> **TASK DESCRIPTION**
Copy exactly the lines from the beginning of the data down to and including the line holding "from mathutils import Matrix, Vector", without any pictures.

> **DATA SEGMENT**
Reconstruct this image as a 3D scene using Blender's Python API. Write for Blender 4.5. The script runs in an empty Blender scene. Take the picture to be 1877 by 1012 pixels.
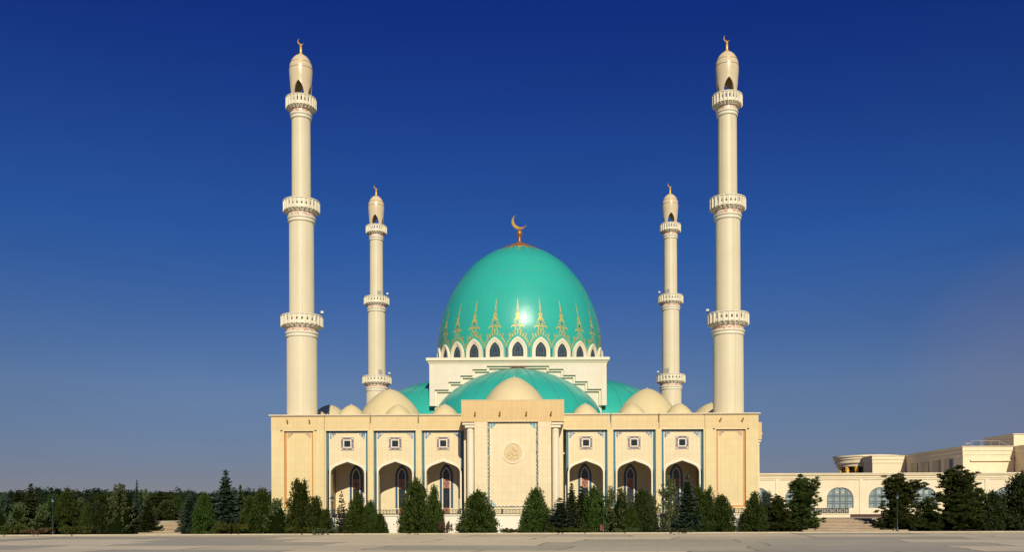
import bpy, math, random
import numpy as np
from math import sin, cos, pi, radians, tan, atan2, sqrt
from mathutils import Matrix, Vector

# ------------------------------------------------------------------ camera, world, sun
S = bpy.context.scene
COL = S.collection
CAM = dict(cx=985.0, cy=936.897, f=1738.5, yaw=0.00702, roll=0.00395, x=3.62872, y=-120.15639, z=2.6, w=1877.0, h=1012.0)
_c, _s = cos(CAM['yaw']), sin(CAM['yaw'])
R_ = Vector((_c, _s, 0)); F_ = Vector((-_s, _c, 0)); U_ = Vector((0, 0, 1))
_cr, _sr = cos(CAM['roll']), sin(CAM['roll'])
right = R_*_cr - U_*_sr
up = R_*_sr + U_*_cr
cam = bpy.data.cameras.new('camera')
co = bpy.data.objects.new('camera', cam)
COL.objects.link(co)
M = Matrix((right, up, -F_)).transposed().to_4x4()
M.translation = (CAM['x'], CAM['y'], CAM['z'])
co.matrix_world = M
cam.sensor_width = 36.0
cam.lens = CAM['f']/CAM['w']*36.0
cam.shift_x = (CAM['w']/2-CAM['cx'])/CAM['w']
cam.shift_y = (CAM['cy']-CAM['h']/2)/CAM['w']
cam.clip_start = 0.5
cam.clip_end = 6000
S.camera = co

SUN_EL, SUN_AZ = 28.0, 8.5
W = bpy.data.worlds.new('World')
S.world = W
W.use_nodes = True
nt = W.node_tree
bg = nt.nodes['Background']
sky = nt.nodes.new('ShaderNodeTexSky')
sky.sky_type = 'NISHITA'
sky.sun_disc = False
sky.sun_elevation = radians(SUN_EL)
sky.sun_rotation = radians(180-SUN_AZ)
sky.altitude = 2500
sky.air_density = 1.0
sky.dust_density = 0.6
sky.ozone_density = 4.0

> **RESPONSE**
Reconstruct this image as a 3D scene using Blender's Python API. Write for Blender 4.5. The script runs in an empty Blender scene. Take the picture to be 1877 by 1012 pixels.
import bpy, math, random
import numpy as np
from math import sin, cos, pi, radians, tan, atan2, sqrt
from mathutils import Matrix, Vector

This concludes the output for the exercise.